Here’s a view from my childhood- the North Sea at Skegness; sea views with added oil rig. (And now, for your delectation, WIND FARMS!!!!) Max took me to Skegness, home of holidays and weekends of my smallest years. I needed to reclaim something of my childhood for myself and it was good to go.


Here’s a tree. The world and the weather has turned it and twisted it and pushed it about. But there it is, still there.


Josie drew penguins. Rather well I thought.


She also designed a board game. It has matching sets, pieces that mean other people can’t complete sets, money to buy them from other players, bluff pieces and miss a go pieces. She drew it, thought out the rules and taught it to me all on her own.


Maddy built Stonehenge in Fimo for her history round up.


All 4 Puddle Chicks stood on beams at once.


We added “The Scream in a Grape” to our previous “The Scream in a Yorkshire Pudding” photo collection.

Oh, also need to link to these lovely bracelets made by gorgeous June.
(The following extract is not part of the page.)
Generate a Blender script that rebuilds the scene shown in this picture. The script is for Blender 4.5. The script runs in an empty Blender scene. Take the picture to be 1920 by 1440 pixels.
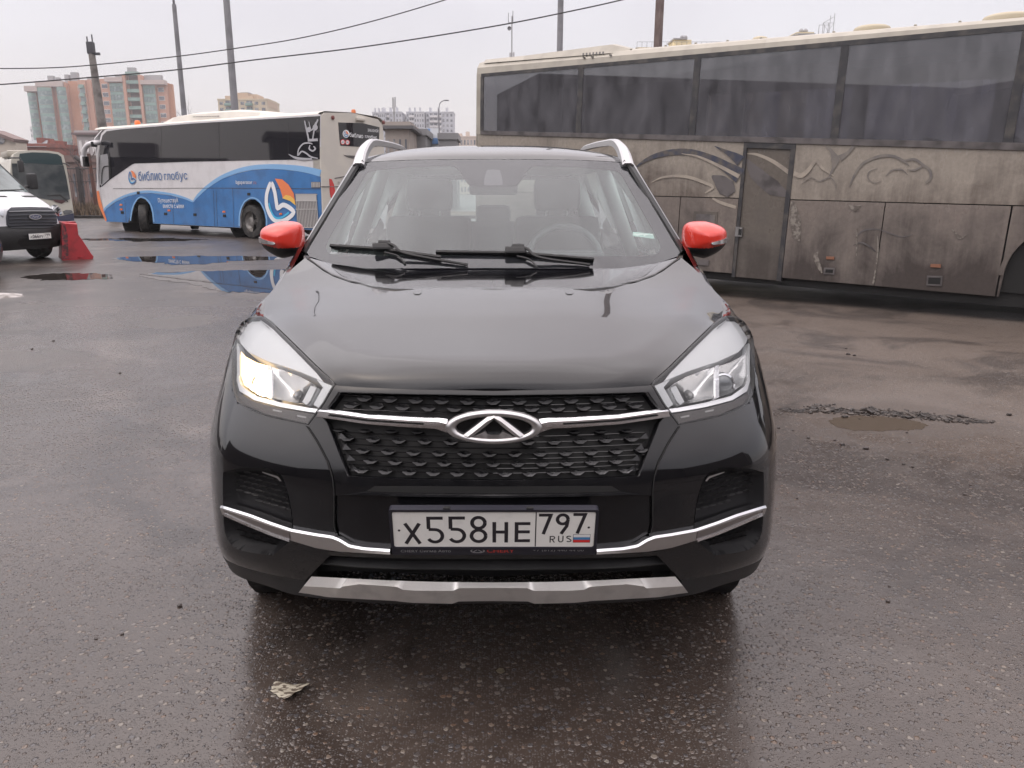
import bpy, bmesh, math, random
import numpy as np
from mathutils import Vector, Matrix
from mathutils.bvhtree import BVHTree
from mathutils.geometry import delaunay_2d_cdt

R = math.radians
scene = bpy.context.scene
COL = scene.collection

# ------------------------------------------------------------------ camera, sky, sun, exposure
CAM_H = 1.45
PITCH = R(14.2)
FPX = 1442.0            # focal length in pixels of a 1920 px wide frame
CX, CY = 925.0, 720.0
cam = bpy.data.cameras.new('camera')
cam_o = bpy.data.objects.new('camera', cam)
COL.objects.link(cam_o)
cam.sensor_width = 36.0
cam.lens = 36.0 * FPX / 1920.0
cam.shift_x = 35.0 / 1920.0
cam.clip_start = 0.05
cam.clip_end = 3000
cam_o.location = (0, 0, CAM_H)
cam_o.rotation_euler = (R(90) - PITCH, 0, 0)
scene.camera = cam_o

SUN_EL, SUN_AZ = R(62), R(255)
w = bpy.data.worlds.new("World")
scene.world = w
w.use_nodes = True
nt = w.node_tree
nt.nodes.clear()
def wn(t, **k):
    n = nt.nodes.new(t)
    for a, b in k.items(): setattr(n, a, b)
    return n
out = wn('ShaderNodeOutputWorld'); bg = wn('ShaderNodeBackground'); bg2 = wn('ShaderNodeBackground'); add = wn('ShaderNodeAddShader')
sky = wn('ShaderNodeTexSky'); sky.sky_type = 'NISHITA'; sky.sun_disc = False
sky.sun_elevation = SUN_EL; sky.sun_rotation = SUN_AZ; sky.dust_density = 4.0
nt.links.new(sky.outputs[0], bg.inputs['Color']); bg.inputs['Strength'].default_value = 0.05
tc = wn('ShaderNodeTexCoord'); sep = wn('ShaderNodeSeparateXYZ')
nt.links.new(tc.outputs['Generated'], sep.inputs[0])
mr = wn('ShaderNodeMapRange', interpolation_type='SMOOTHSTEP')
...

There is a giveaway going, so go and like her on Facebook.

Filed Under: Arts & Crafts, Gymnastics, Photos, Trips Out

Comments

  1. Nina says

    September 22, 2010 at 9:41 pm

    Understand the wanting to scream and the knowing it wouldn’t do any good….although I did take the opportunity to do so when the house was empty……….I used to feel like there was a running commentary in my head just saying over and over again “She’s dead, she’s dead” and eventually got so used to it that I hardly noticed it but then it would suddenly take me by surprise.

    Still early days, glad you are talking about it……..(((hugs)))

  2. merry says

    September 22, 2010 at 11:21 pm

    Nina, it’s just shit, isn’t it?

    I feel like that; like a computer which, if you open up task manager, has 95% of its processing power taken up with running 1 programme. Leaving just 5% for all the other things it needs to do.

  3. HelenHaricot says

    September 23, 2010 at 4:01 pm

    x x i wish i could say or do something useful.

  4. Jeanette (Lazy Seamstress) says

    September 23, 2010 at 4:59 pm

    Yep, I have “my baby died” on a constant loop too.
    Like your computer analogy Merry. :0)

  5. Jenn says

    September 23, 2010 at 7:09 pm

    Ah, yes, the constant “my baby is dead. my baby is dead.”, I am all too familiar with that. Love the tree picture, by the way.

  6. JillM says

    September 23, 2010 at 9:19 pm

    I recognise that loop too. Although, now sometimes it’s punctuated by disbelief … did I really have a dead baby daughter?

    P.S. Your children are brilliant!